■ Rows ■
__________

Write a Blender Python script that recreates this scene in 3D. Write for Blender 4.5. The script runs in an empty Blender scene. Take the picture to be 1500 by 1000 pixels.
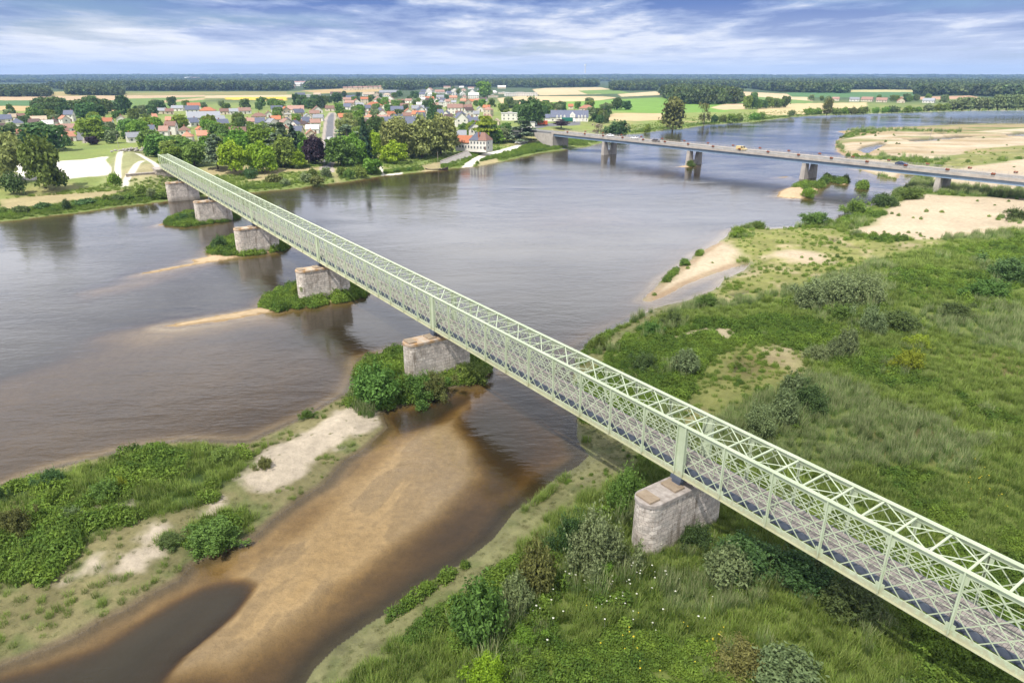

__________

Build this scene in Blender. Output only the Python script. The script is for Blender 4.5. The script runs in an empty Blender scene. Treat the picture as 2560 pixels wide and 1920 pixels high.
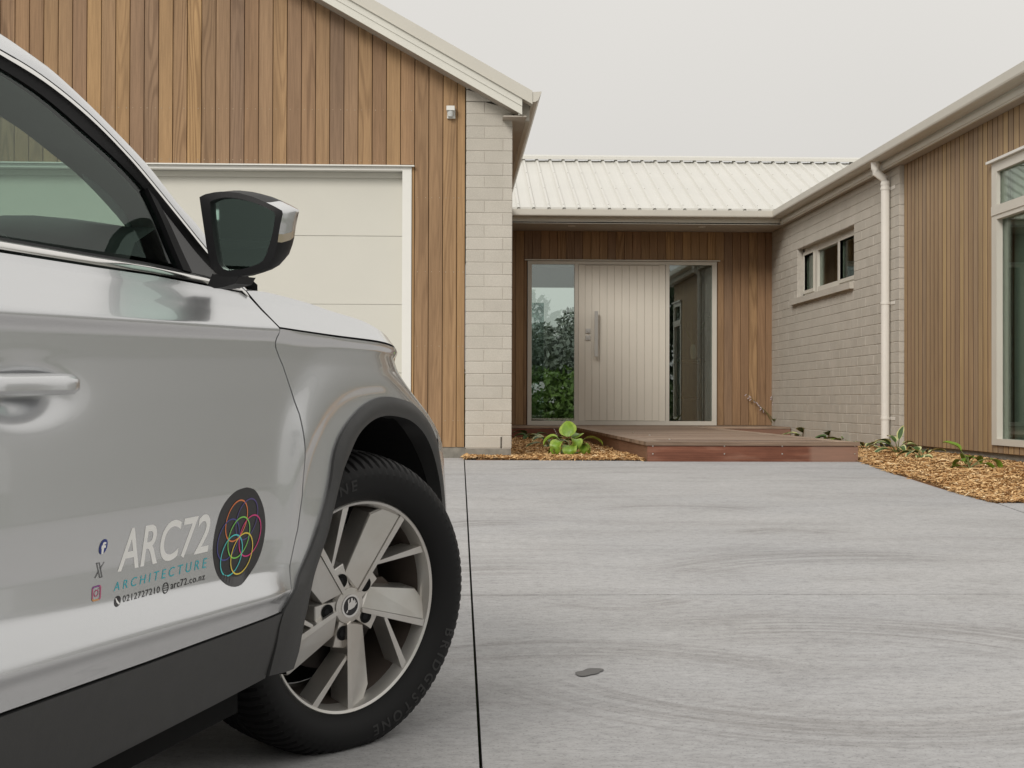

__________

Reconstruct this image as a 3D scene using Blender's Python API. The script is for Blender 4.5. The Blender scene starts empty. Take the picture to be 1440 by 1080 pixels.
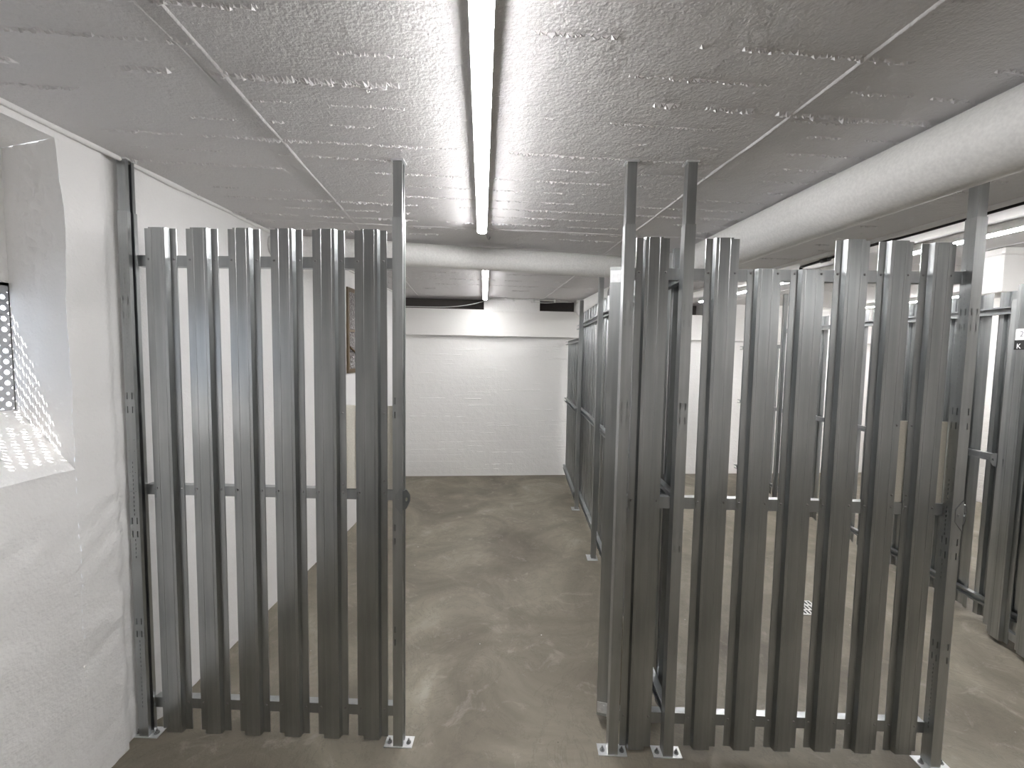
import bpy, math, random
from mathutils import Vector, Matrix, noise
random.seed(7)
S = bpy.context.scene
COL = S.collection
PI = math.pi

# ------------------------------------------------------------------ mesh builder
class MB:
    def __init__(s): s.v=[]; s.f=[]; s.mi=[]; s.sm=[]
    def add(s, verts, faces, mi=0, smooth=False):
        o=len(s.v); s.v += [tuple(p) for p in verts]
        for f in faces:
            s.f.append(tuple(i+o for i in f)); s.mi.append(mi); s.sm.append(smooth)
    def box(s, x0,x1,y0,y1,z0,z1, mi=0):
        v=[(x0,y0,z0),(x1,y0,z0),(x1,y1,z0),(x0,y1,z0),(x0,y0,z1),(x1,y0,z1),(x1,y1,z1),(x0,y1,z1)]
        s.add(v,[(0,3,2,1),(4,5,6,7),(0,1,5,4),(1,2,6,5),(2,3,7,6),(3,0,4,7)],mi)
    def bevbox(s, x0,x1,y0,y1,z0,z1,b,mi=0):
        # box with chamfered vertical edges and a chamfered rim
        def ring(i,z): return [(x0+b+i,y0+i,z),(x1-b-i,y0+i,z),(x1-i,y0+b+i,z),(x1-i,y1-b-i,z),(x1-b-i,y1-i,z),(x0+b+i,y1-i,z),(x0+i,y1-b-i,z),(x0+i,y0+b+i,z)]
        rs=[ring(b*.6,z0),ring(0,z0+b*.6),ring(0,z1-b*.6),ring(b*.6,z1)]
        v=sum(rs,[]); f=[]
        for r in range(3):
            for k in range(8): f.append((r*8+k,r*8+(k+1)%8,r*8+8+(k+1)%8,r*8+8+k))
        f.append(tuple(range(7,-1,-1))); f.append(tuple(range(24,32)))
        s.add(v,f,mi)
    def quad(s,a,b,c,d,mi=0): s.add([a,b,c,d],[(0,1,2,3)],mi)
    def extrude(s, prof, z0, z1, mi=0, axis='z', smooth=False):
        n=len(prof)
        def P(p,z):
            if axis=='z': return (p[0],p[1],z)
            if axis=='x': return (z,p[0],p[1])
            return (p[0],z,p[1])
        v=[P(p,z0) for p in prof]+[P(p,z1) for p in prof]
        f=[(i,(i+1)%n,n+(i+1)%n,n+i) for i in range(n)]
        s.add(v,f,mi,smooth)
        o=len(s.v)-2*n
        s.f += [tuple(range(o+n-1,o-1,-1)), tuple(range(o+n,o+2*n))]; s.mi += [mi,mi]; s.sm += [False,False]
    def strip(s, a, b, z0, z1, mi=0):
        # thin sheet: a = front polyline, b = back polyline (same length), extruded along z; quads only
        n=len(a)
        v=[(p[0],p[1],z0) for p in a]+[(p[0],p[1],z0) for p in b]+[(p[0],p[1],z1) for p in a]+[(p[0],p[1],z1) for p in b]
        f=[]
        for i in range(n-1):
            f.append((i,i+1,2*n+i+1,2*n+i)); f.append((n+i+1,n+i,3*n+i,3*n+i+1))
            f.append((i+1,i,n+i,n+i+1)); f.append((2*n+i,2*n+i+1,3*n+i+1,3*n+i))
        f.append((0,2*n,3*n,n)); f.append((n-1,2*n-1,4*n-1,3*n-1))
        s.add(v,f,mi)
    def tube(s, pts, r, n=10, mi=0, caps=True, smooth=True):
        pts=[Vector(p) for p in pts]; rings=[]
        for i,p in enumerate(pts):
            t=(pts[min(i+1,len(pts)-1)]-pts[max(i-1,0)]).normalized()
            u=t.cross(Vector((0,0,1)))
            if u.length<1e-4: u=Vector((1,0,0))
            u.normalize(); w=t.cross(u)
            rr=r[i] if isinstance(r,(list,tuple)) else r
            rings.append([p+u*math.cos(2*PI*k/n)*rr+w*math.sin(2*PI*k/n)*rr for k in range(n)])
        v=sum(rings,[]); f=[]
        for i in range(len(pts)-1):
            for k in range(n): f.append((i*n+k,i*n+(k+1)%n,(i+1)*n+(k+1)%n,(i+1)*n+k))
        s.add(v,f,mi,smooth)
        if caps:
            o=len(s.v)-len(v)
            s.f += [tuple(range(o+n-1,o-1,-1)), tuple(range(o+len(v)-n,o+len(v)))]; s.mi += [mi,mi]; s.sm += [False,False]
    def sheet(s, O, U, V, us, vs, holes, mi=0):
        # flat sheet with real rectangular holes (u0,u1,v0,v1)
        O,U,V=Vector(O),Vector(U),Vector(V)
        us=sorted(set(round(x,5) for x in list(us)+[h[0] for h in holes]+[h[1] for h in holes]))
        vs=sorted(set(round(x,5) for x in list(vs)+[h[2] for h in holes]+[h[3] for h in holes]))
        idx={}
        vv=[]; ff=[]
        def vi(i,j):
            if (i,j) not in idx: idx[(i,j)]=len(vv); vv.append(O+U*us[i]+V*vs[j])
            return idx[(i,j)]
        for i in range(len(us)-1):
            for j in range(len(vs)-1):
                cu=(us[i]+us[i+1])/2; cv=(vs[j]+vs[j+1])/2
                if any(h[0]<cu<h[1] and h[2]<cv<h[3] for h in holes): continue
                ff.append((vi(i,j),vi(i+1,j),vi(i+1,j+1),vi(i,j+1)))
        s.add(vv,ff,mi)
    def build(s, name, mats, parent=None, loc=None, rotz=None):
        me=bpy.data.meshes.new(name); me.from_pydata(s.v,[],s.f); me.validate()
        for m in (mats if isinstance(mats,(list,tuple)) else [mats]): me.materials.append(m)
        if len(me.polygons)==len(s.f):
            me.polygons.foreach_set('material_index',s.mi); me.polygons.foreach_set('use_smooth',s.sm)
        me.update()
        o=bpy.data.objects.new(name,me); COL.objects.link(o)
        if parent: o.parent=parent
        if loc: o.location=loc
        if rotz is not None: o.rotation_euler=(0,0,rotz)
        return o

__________

■ Aim ■
Out of the records above, set down only the lines from the one that contains "Reconstruct this image" through the one that contains "PI = math.pi", unchanged and without the pictures.

■ Answer to this task ■
Reconstruct this image as a 3D scene using Blender's Python API. The script is for Blender 4.5. The Blender scene starts empty. Take the picture to be 1440 by 1080 pixels.
import bpy, math, random
from mathutils import Vector, Matrix, noise
random.seed(7)
S = bpy.context.scene
COL = S.collection
PI = math.pi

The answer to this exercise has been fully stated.